La tâche collective qui nous attend est donc colossale. Il importe d'agir
dès maintenant. Plus l'accumulation d'argent dans le Fonds des générations
sera faible et tardive, plus les problèmes à régler auront pris de l'ampleur
et plus les sacrifices seront douloureux et les solutions, déplaisantes.
Pourquoi spécifiez-vous que vos projections sont «raisonnables»?
Nous sommes délibérément prudents et optimistes dans le choix de nos
hypothèses sur l'avenir de l'économie et des finances publiques.
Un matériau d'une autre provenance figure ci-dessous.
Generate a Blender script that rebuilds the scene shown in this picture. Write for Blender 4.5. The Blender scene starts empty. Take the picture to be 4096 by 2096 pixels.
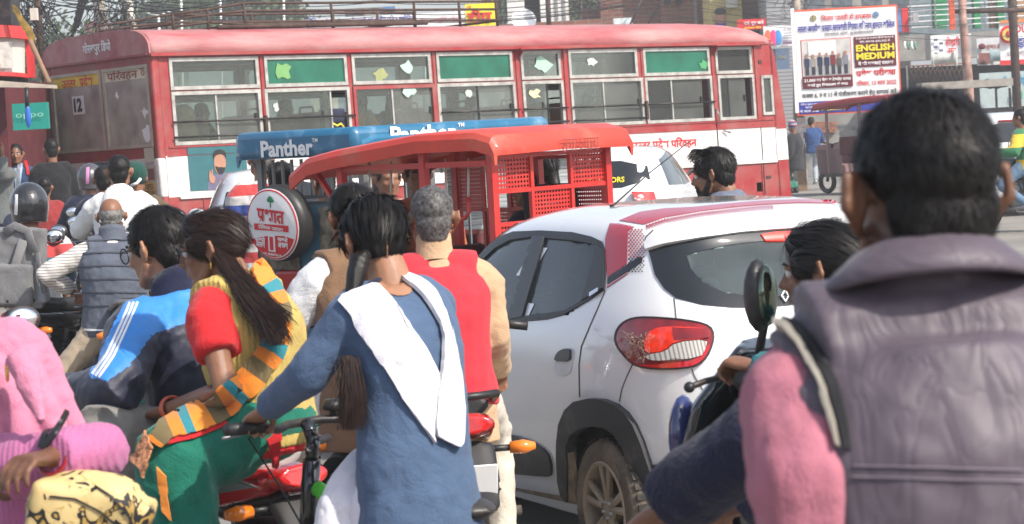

Par
exemple, nous ne calquons pas la situation qui prévaut actuellement pour les
cinq prochaines décennies : nous faisons augmenter les taux d'emploi par
âge, nous faisons accélérer la productivité, et nous faisons croître les
dépenses de santé moins vite jusqu'en 2050 que durant les 10 dernières
années.
Basée sur des hypothèses «raisonnables», notre projection indique qu'un
déficit budgétaire annuel apparaît à partir de 2013 et s'accroît
continuellement jusqu'en 2051. Le déficit estimé en 2031 serait de
17 milliards de dollars et atteindrait les 54 milliards en 2051.
Croyez-vous que vous serez entendu par la classe politique?
Nous nous adressons d'abord à nos concitoyens. Si nous sommes capables de
les convaincre de l'importance d'agir, la classe politique devrait suivre.